Robot control is a key competence for robot manufacturers and a lot of development is made to increase robot performance, reduce robot cost and introduce new functionalities. Examples of development areas that get big attention today are multi robot control, safe control, force control, 3D vision, remote robot supervision and wireless communication. The application benefits from these developments are discussed as well as the technical challenges that the robot manufacturers meet. Model-based control is now a key technology for the control of industrial robots and models and control schemes are continuously refined to meet the requirements on higher performance even when the cost pressure leads to the design of robot mechanics that is more difficult to control. Driving forces for the future development of robots can be found in, for example, new robot applications in the automotive industry, especially for the final assembly, in small and medium size enterprises, in foundries, in food industry and in the processing and assembly of large structures. Some scenarios on future robot control development are proposed. One scenario is that light-weight robot concepts could have an impact on future car manufacturing and on future automation of small and medium size enterprises (SMEs).

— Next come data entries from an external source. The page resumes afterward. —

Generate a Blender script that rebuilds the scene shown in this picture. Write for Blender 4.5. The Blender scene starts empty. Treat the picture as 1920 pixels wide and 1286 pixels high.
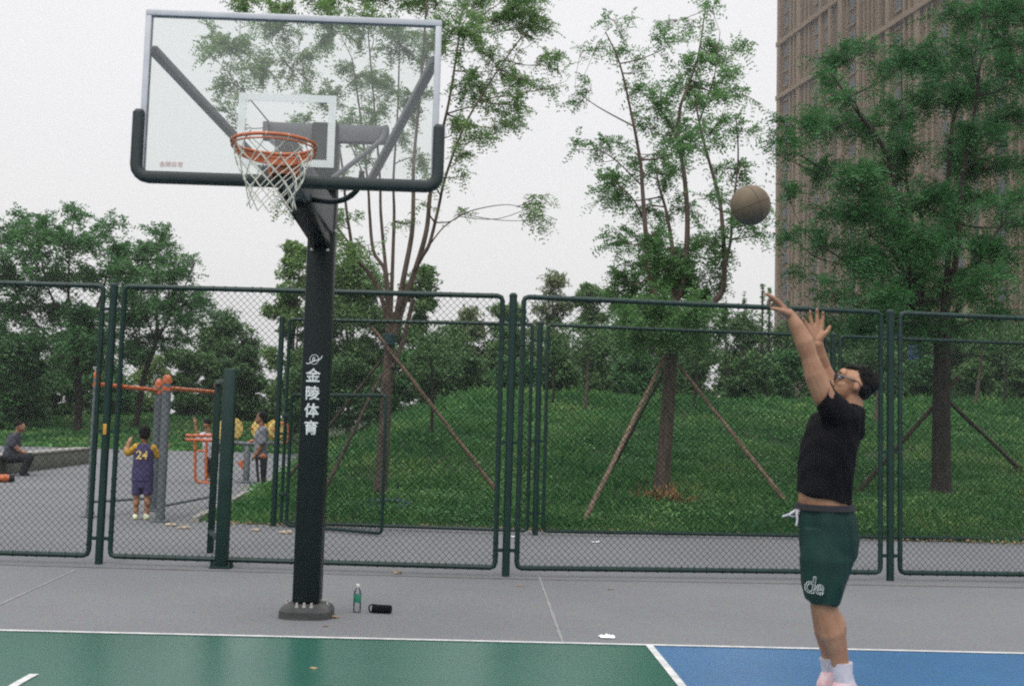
import bpy, bmesh, math, random
import numpy as np
from mathutils import Vector, Matrix

random.seed(7)
RNG = np.random.default_rng(7)
scene = bpy.context.scene
col = scene.collection
R = math.radians

# ------------------------------------------------------------------ camera
CAM = np.array([1.1944, -7.9808, 1.4368])
YAW, PITCH, ROLL, FOC = -0.0280, 0.0800, 0.0277, 2122.3      # FOC in pixels of the 1920 px wide photograph
_f = np.array([-math.sin(YAW) * math.cos(PITCH), math.cos(YAW) * math.cos(PITCH), math.sin(PITCH)])
_r0 = np.array([math.cos(YAW), math.sin(YAW), 0.0])
_u0 = np.cross(_r0, _f)
_r = math.cos(ROLL) * _r0 + math.sin(ROLL) * _u0
_u = -math.sin(ROLL) * _r0 + math.cos(ROLL) * _u0
cd = bpy.data.cameras.new('camera')
cam = bpy.data.objects.new('camera', cd)
col.objects.link(cam)
M = Matrix.Identity(4)
for i in range(3):
    M[i][0], M[i][1], M[i][2], M[i][3] = _r[i], _u[i], -_f[i], CAM[i]
cam.matrix_world = M
cd.sensor_width = 36.0
cd.lens = FOC * 36.0 / 1920.0
cd.clip_start, cd.clip_end = 0.1, 3000
cd.dof.use_dof = True
cd.dof.focus_distance = 13.5
cd.dof.aperture_fstop = 4.0
scene.camera = cam

# ------------------------------------------------------------------ sky, sun, exposure
SUN_EL, SUN_AZ = R(52), R(200)
w = bpy.data.worlds.new('World'); scene.world = w; w.use_nodes = True
nt = w.node_tree; nt.nodes.clear()
wo = nt.nodes.new('ShaderNodeOutputWorld')
sky = nt.nodes.new('ShaderNodeTexSky'); sky.sky_type = 'NISHITA'; sky.sun_disc = False
sky.sun_elevation = SUN_EL; sky.sun_rotation = SUN_AZ; sky.air_density = 2.0; sky.dust_density = 6.0
bg1 = nt.nodes.new('ShaderNodeBackground'); bg1.inputs['Strength'].default_value = 0.05
hs = nt.nodes.new('ShaderNodeHueSaturation'); hs.inputs['Saturation'].default_value = 0.25
nt.links.new(sky.outputs[0], hs.inputs['Color']); nt.links.new(hs.outputs[0], bg1.inputs[0])
# cloud layer: an even overcast that grows brighter towards the zenith
geo = nt.nodes.new('ShaderNodeTexCoord'); sep = nt.nodes.new('ShaderNodeSeparateXYZ')
nt.links.new(geo.outputs['Generated'], sep.inputs[0])
ramp = nt.nodes.new('ShaderNodeValToRGB')
ramp.color_ramp.elements[0].position = 0.0; ramp.color_ramp.elements[0].color = (0.67, 0.665, 0.675, 1)
ramp.color_ramp.elements[1].position = 1.0; ramp.color_ramp.elements[1].color = (2.15, 2.15, 2.2, 1)
e = ramp.color_ramp.elements.new(0.42); e.color = (0.775, 0.765, 0.775, 1)
nt.links.new(sep.outputs['Z'], ramp.inputs[0])
noi = nt.nodes.new('ShaderNodeTexNoise'); noi.inputs['Scale'].default_value = 2.2; noi.inputs['Detail'].default_value = 4
nt.links.new(geo.outputs['Generated'], noi.inputs['Vector'])
mr = nt.nodes.new('ShaderNodeMapRange'); mr.inputs[3].default_value = 0.96; mr.inputs[4].default_value = 1.04
nt.links.new(noi.outputs['Fac'], mr.inputs[0])
bg2 = nt.nodes.new('ShaderNodeBackground'); nt.links.new(ramp.outputs[0], bg2.inputs[0]); nt.links.new(mr.outputs[0], bg2.inputs[1])
addn = nt.nodes.new('ShaderNodeAddShader')
nt.links.new(bg1.outputs[0], addn.inputs[0]); nt.links.new(bg2.outputs[0], addn.inputs[1]); nt.links.new(addn.outputs[0], wo.inputs[0])

sd = bpy.data.lights.new('sun', 'SUN'); sd.energy = 0.8; sd.angle = R(25); sd.color = (1.0, 0.97, 0.93)
sun = bpy.data.objects.new('sun', sd); col.objects.link(sun)
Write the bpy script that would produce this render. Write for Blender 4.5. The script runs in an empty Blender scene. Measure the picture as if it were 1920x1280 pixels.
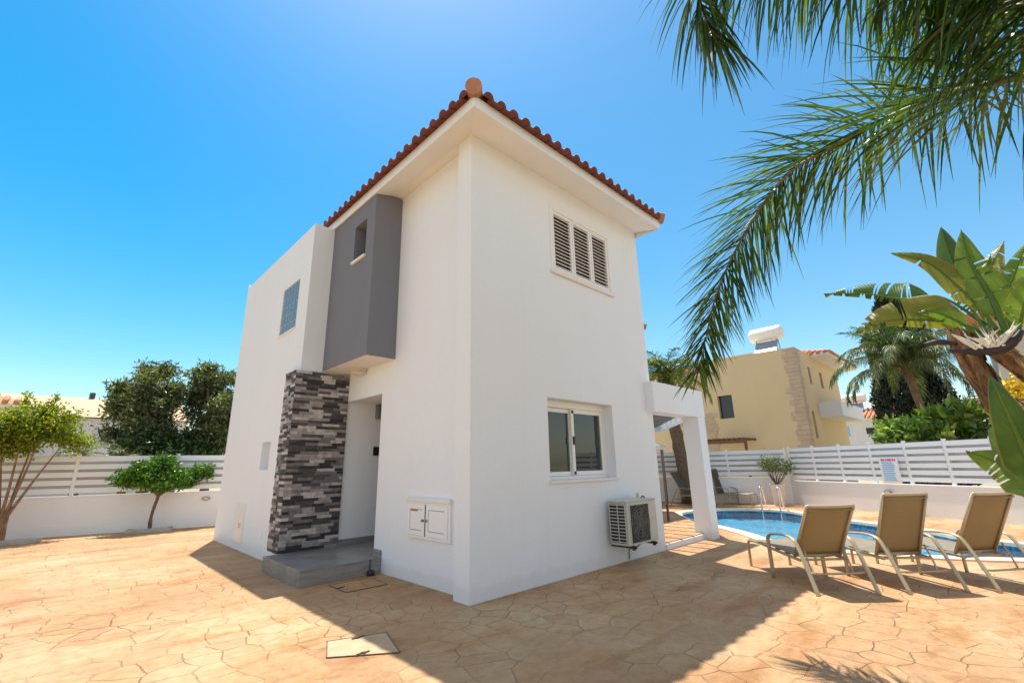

Such a development could result in modular robots and in control schemes using sensors in the robot arm structure, sensors that could also be used for the implementation of redundant safe control. Introducing highly modular robots will increase the need of robot installation support, making Plug and Play functionality even more important. One possibility to obtain a highly modular robot program could be to use a recently developed new type of parallel kinematic robot structure with large work space in relation to the robot foot print. For further efficient use of robots, the scenario of adaptive robot performance is introduced. This means that the robot control is optimised with respect to the thermal and fatigue load on the robot for the specific program that the robot performs. The main conclusion of the presentation is that industrial robot development is far away from its limits and that a lot of research and development is needed to obtain a more widely use of robot automation in industry.